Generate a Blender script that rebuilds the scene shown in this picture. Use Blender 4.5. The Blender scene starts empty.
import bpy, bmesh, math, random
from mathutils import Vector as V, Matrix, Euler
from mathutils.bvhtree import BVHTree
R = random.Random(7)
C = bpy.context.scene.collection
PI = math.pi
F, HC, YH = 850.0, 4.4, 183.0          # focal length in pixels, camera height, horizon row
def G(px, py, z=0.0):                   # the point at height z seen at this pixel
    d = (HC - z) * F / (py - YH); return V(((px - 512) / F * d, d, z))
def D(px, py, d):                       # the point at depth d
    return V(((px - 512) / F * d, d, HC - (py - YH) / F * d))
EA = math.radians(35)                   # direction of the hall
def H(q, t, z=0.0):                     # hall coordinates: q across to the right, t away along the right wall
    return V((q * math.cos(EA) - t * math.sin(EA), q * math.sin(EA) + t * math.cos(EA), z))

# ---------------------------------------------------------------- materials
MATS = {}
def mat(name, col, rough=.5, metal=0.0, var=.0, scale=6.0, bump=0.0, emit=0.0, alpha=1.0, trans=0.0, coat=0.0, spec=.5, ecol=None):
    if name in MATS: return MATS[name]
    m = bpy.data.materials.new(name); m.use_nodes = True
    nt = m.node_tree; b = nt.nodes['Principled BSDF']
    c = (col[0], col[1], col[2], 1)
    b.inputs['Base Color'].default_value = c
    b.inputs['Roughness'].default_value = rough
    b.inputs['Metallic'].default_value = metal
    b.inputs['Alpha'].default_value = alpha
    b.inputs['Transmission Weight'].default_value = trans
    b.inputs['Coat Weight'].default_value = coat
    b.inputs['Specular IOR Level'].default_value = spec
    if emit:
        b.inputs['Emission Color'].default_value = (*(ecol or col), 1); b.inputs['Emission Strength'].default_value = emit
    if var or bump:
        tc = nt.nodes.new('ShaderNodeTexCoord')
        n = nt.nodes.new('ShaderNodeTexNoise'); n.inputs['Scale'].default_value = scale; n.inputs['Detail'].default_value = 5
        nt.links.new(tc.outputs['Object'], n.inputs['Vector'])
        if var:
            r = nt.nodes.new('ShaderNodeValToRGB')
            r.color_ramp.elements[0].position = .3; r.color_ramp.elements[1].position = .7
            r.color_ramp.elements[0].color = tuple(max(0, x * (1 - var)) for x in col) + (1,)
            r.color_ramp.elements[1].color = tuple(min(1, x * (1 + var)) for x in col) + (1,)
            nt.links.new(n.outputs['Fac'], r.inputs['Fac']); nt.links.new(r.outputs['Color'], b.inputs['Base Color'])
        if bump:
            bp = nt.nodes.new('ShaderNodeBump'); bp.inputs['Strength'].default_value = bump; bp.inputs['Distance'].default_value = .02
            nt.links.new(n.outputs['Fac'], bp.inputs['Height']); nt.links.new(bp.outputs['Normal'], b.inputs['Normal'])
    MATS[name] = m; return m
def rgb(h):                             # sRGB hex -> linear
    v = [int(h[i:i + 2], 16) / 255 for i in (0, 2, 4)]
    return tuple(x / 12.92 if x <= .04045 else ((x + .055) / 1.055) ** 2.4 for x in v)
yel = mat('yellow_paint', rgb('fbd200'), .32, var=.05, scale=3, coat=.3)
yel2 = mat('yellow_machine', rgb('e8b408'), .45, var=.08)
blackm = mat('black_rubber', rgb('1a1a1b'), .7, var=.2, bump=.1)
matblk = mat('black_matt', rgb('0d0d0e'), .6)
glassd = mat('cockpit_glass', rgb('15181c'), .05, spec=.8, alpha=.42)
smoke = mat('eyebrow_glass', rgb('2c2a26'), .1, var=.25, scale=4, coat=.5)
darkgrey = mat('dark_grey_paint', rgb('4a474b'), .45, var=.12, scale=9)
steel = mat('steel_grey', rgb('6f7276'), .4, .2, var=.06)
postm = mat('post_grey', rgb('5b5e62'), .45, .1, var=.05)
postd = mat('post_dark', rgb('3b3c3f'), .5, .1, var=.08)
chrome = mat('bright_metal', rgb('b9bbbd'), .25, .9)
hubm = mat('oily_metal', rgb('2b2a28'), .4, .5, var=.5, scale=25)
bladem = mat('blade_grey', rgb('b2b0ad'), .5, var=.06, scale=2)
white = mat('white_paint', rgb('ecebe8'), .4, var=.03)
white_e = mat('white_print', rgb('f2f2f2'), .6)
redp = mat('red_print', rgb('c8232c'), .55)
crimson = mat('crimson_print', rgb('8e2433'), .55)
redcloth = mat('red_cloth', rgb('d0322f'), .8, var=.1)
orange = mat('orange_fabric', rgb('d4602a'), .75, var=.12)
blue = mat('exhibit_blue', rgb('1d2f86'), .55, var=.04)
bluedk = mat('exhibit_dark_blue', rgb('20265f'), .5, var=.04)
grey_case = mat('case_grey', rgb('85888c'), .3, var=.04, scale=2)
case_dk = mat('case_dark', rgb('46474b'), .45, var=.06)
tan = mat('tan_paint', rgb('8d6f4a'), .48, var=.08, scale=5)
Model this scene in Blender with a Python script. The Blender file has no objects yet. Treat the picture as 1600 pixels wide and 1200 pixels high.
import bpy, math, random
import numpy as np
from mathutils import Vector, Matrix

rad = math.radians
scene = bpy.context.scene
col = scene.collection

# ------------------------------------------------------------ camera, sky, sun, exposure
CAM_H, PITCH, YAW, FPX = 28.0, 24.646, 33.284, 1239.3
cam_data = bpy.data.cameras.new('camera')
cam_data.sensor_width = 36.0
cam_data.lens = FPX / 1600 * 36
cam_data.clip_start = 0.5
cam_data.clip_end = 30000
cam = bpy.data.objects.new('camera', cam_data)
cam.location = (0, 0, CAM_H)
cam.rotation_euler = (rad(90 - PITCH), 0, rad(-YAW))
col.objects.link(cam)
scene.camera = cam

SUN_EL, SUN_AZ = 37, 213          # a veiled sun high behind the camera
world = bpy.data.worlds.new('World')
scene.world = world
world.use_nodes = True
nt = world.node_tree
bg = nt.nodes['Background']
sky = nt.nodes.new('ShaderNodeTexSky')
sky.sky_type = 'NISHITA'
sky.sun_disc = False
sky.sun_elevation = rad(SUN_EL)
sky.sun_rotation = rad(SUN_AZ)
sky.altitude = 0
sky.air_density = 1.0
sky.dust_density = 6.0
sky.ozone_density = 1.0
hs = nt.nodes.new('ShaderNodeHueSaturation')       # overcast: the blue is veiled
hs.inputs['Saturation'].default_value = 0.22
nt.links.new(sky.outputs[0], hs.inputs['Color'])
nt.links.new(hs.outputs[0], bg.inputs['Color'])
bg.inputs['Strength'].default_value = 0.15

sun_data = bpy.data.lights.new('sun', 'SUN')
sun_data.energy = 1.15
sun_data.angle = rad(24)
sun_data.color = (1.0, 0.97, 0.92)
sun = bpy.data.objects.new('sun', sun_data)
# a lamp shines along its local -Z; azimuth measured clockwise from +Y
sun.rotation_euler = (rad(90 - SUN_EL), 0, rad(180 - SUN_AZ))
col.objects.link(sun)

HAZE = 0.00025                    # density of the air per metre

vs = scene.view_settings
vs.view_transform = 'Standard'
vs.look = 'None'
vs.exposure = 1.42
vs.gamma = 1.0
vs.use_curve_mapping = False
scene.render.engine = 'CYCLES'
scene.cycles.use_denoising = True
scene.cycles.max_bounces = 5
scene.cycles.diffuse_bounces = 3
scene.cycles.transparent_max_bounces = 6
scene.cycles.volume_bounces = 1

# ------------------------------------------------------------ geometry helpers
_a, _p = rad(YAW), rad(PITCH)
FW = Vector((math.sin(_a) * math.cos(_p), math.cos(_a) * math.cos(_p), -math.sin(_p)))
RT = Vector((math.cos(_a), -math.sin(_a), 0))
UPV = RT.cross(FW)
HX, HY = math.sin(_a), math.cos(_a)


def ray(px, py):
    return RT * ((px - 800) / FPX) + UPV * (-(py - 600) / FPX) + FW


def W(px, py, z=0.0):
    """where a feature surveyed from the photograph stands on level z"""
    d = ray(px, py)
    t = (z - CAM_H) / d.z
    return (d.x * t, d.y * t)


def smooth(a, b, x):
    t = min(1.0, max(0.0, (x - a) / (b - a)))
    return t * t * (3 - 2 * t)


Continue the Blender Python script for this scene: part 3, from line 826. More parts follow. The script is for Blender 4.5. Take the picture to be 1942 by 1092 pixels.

**WORK TO DO:**
State only the count of lines above that hold the string "Python".

**CORRECT RESULT:**
2